● **WHAT THE EXERCISE ASKS**
Output the full listing below exactly, without the pictures.
——————
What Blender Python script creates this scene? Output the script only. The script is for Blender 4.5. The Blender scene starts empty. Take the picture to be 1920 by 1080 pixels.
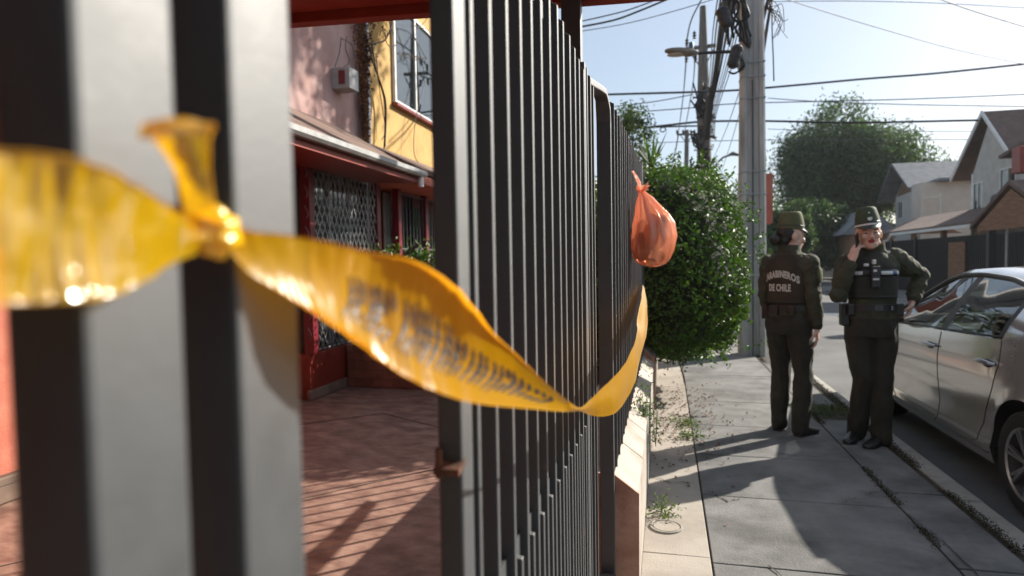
import bpy, bmesh, math, random
import numpy as np
from mathutils import Vector, Matrix, noise, Euler
from mathutils.bvhtree import BVHTree
rnd = random.Random(7)
nr = np.random.RandomState(5)
PI = math.pi
V = Vector
C = bpy.context.scene.collection
sc = bpy.context.scene

# ------------------------------------------------------------------ camera
F_PX = 1180.0; CAM_H = 1.40; ROLL = .0165
YAW, PITCH = 0.24146525729832757, 0.041677433677565955
fwd = V((-math.sin(YAW)*math.cos(PITCH), math.cos(YAW)*math.cos(PITCH), -math.sin(PITCH)))
r0 = V((math.cos(YAW), math.sin(YAW), 0)); u0 = r0.cross(fwd)
cr = r0*math.cos(ROLL) - u0*math.sin(ROLL); cu = r0*math.sin(ROLL) + u0*math.cos(ROLL)
cam = bpy.data.cameras.new('camera'); co = bpy.data.objects.new('camera', cam); C.objects.link(co)
co.matrix_world = Matrix(((cr.x, cu.x, -fwd.x, 0), (cr.y, cu.y, -fwd.y, 0), (cr.z, cu.z, -fwd.z, CAM_H), (0, 0, 0, 1)))
cam.sensor_width = 36; cam.lens = F_PX/1920*36
cam.clip_start = .02; cam.clip_end = 1500
cam.dof.use_dof = True; cam.dof.focus_distance = 1.9; cam.dof.aperture_fstop = 3.6
sc.camera = co

# ------------------------------------------------------------------ light
SUN = V((.643, .579, .50)).normalized()
w = bpy.data.worlds.new('World'); sc.world = w; w.use_nodes = True
nt = w.node_tree; nt.nodes.clear()
sky = nt.nodes.new('ShaderNodeTexSky'); sky.sky_type = 'NISHITA'; sky.sun_disc = False
sky.sun_elevation = math.asin(SUN.z); sky.sun_rotation = math.atan2(SUN.x, SUN.y)
sky.air_density = 1.0; sky.dust_density = 3.0; sky.ozone_density = 2.2; sky.altitude = 500
bg = nt.nodes.new('ShaderNodeBackground'); bg.inputs[1].default_value = .076
wo = nt.nodes.new('ShaderNodeOutputWorld')
veil = nt.nodes.new('ShaderNodeMixRGB'); veil.inputs[0].default_value = .42; veil.inputs[2].default_value = (4.9, 5.7, 6.3, 1)   # thin even high cloud
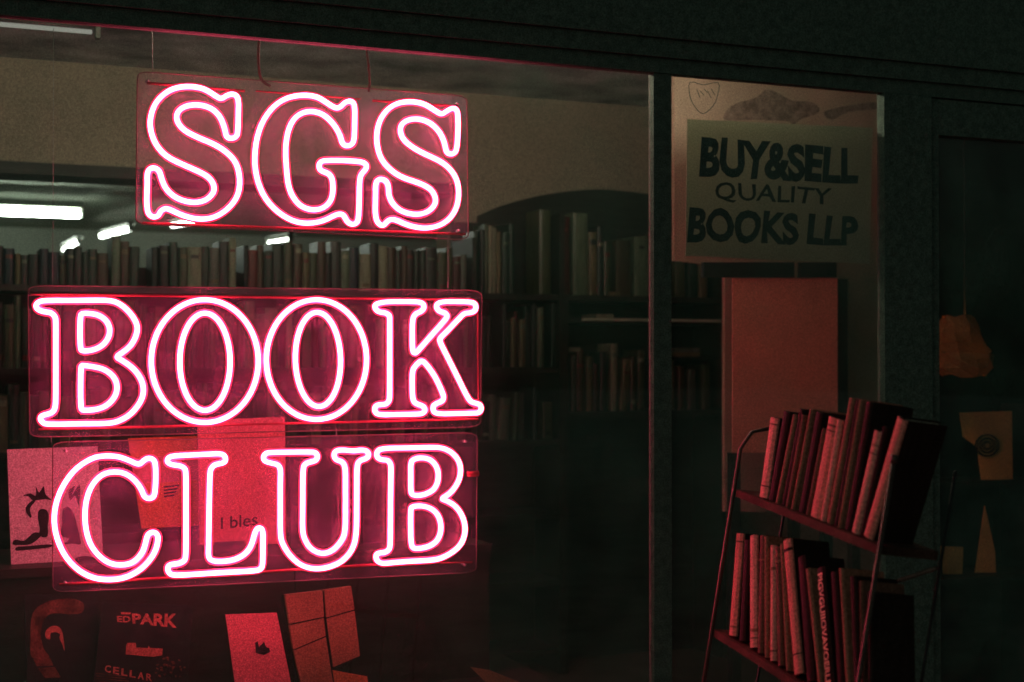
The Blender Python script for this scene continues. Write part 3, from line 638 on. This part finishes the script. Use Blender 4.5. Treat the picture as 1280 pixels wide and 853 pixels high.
——————
● **RESULT**
What Blender Python script creates this scene? Output the script only. The script is for Blender 4.5. The Blender scene starts empty. Take the picture to be 1920 by 1080 pixels.
import bpy, bmesh, math, random
import numpy as np
from mathutils import Vector, Matrix, noise, Euler
from mathutils.bvhtree import BVHTree
rnd = random.Random(7)
nr = np.random.RandomState(5)
PI = math.pi
V = Vector
C = bpy.context.scene.collection
sc = bpy.context.scene

# ------------------------------------------------------------------ camera
F_PX = 1180.0; CAM_H = 1.40; ROLL = .0165
YAW, PITCH = 0.24146525729832757, 0.041677433677565955
fwd = V((-math.sin(YAW)*math.cos(PITCH), math.cos(YAW)*math.cos(PITCH), -math.sin(PITCH)))
r0 = V((math.cos(YAW), math.sin(YAW), 0)); u0 = r0.cross(fwd)
cr = r0*math.cos(ROLL) - u0*math.sin(ROLL); cu = r0*math.sin(ROLL) + u0*math.cos(ROLL)
cam = bpy.data.cameras.new('camera'); co = bpy.data.objects.new('camera', cam); C.objects.link(co)
co.matrix_world = Matrix(((cr.x, cu.x, -fwd.x, 0), (cr.y, cu.y, -fwd.y, 0), (cr.z, cu.z, -fwd.z, CAM_H), (0, 0, 0, 1)))
cam.sensor_width = 36; cam.lens = F_PX/1920*36
cam.clip_start = .02; cam.clip_end = 1500
cam.dof.use_dof = True; cam.dof.focus_distance = 1.9; cam.dof.aperture_fstop = 3.6
sc.camera = co

# ------------------------------------------------------------------ light
SUN = V((.643, .579, .50)).normalized()
w = bpy.data.worlds.new('World'); sc.world = w; w.use_nodes = True
nt = w.node_tree; nt.nodes.clear()
sky = nt.nodes.new('ShaderNodeTexSky'); sky.sky_type = 'NISHITA'; sky.sun_disc = False
sky.sun_elevation = math.asin(SUN.z); sky.sun_rotation = math.atan2(SUN.x, SUN.y)
sky.air_density = 1.0; sky.dust_density = 3.0; sky.ozone_density = 2.2; sky.altitude = 500
bg = nt.nodes.new('ShaderNodeBackground'); bg.inputs[1].default_value = .076
wo = nt.nodes.new('ShaderNodeOutputWorld')
veil = nt.nodes.new('ShaderNodeMixRGB'); veil.inputs[0].default_value = .42; veil.inputs[2].default_value = (4.9, 5.7, 6.3, 1)   # thin even high cloud
The Blender Python script for this scene continues. Write part 3, from line 638 on. This part finishes the script. Use Blender 4.5. Treat the picture as 1280 pixels wide and 853 pixels high.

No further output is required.